Giuliani, a Kiplingesque Fortune Hunter

Caine, Connery in The Man Who Would Be King


The Trump news out of Ukraine keeps getting stranger. Apparently the president’s personal attorney, Rudolph Giuliani, wasn’t only attempting to extort the government on his boss’s behalf. He was also working to overthrow the incorruptible head of Ukraine’s national gas company in order to get a piece of that action. Energy Secretary Rick Perry appears to have been involved as well.

The former mayor of New York reminds me of the two scoundrels in Rudyard Kipling’s The Man Who Would Be King (1888), who set out to become kings of an Afghanistan province. They are temporarily successful and apparently Giuliani almost pulled off his scheme as well. Washington Post’s Philip Bump informs us that, “[b]ut for two news articles, President Trump’s strong-arming of Ukraine probably would have worked”:

His administration halted aid to Ukraine in mid-July, a week before the July 25 call in which Trump directly pressed Ukrainian President Volodymyr Zelensky to open two investigations that would benefit Trump politically. The first was aimed at former vice president Joe Biden, with Trump asking for a probe of a company for which Biden’s son Hunter once worked. The second was aimed at building a case for Ukrainian interference in the 2016 presidential campaign. 

At this time, Trump’s leverage was a White House meeting the Ukrainians desperately wanted. Later it would become the $400 million in aid that Congress had appropriated. To attain his ends, Giuliani first had to get Ukrainian ambassador Marie Yovanovic fired, which he did. Then he pressured the Ukrainian president:

Zelensky and his team struggled with a choice articulated by Andrew Kramer of the New York Times: “whether to capitulate to President Trump’s demands to publicly announce investigations against his political enemies or to refuse, and lose desperately needed military aid.”

Zelensky — who won election as an anti-corruption reformer — decided to capitulate. He’d announce the investigations in an interview with CNN on Sept. 13, Kramer said. The Ukrainians told [EU ambassador and presidential intermediary Gordon] Sondland on Sept. 8 and he shared it with [Ukrainian ambassador Gordon] Taylor.

At that point, however, a CIA whistleblower exposed the scheme, and his warning was confirmed by the edited transcript of Trump’s call with Zelensky. Once the story became a scandal, Ukraine had the cover it needed to cancel the interview.

Very early in Kipling’s story, we hear of fortune hunters entering parts of India to blackmail local officials. The narrator reports that “[t]hey lead a hard life, and generally die with great suddenness.”
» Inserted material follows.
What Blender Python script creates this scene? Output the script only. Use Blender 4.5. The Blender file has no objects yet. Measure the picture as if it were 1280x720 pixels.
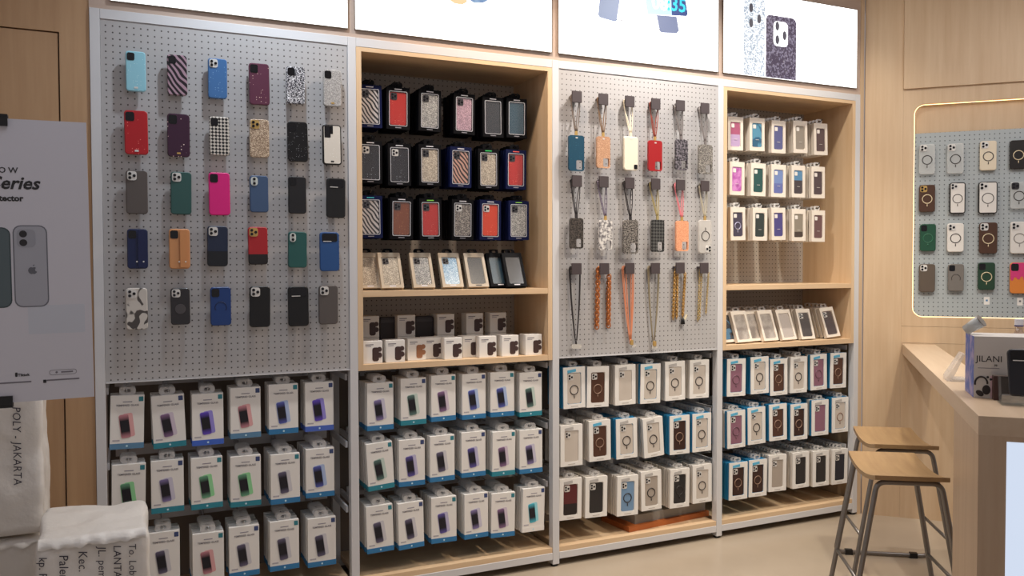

The narrator meets the two who would be kings when they stop by his newspaper office to check out his maps. They inform him of their destination:

We have slept over the notion half a year, and require to see Books and Atlases, and we have decided that there is only one place now in the world that two strong men can Sar-a-whack [take a whack at something]. They call it Kafiristan. By my reckoning its the top right-hand corner of Afghanistan, not more than three hundred miles from Peshawar. They have two and thirty heathen idols there, and we’ll be the thirty-third. It’s a mountainous country, and the women of those parts are very beautiful.”

They have a plan as well:

 And that’s all we know, except that no one has gone there, and they fight, and in any place where they fight a man who knows how to drill men can always be a King. We shall go to those parts and say to any King we find — ‘D’ you want to vanquish your foes?’ and we will show him how to drill men; for that we know better than anything else. Then we will subvert that King and seize his Throne and establish a Dy-nasty.

As it turns out, the two men are successful beyond their wildest dreams. First, they disguise themselves as a mad priest and servant to smuggle arms across the border. (Giuliani got in as the president’s lawyer and a State Department envoy.) Then, through luck and daring, they become kings, only to see their fortunes turn once again. One is pitched over a cliff and the other crucified, although he is then released and crawls back to tell his story.

Ukraine is not 19th century Afghanistan, but Americans have become millionaires there, if not kings. First there was Paul Manafort and now there’s Giuliani. They may not die with great suddenness, but Manafort is currently in jail and Giuliani may follow him there.

The stories diverge, however, in that one of Kipling’s fortune hunters starts taking his kingly duties seriously. He works to improve the lot of his people and, to protect their future, finds a woman to marry. Unfortunately for him, this proves to the people he is not a god and they execute him.

Manafort and Giuliani have never considered acting responsibly. They remain rogues to the end.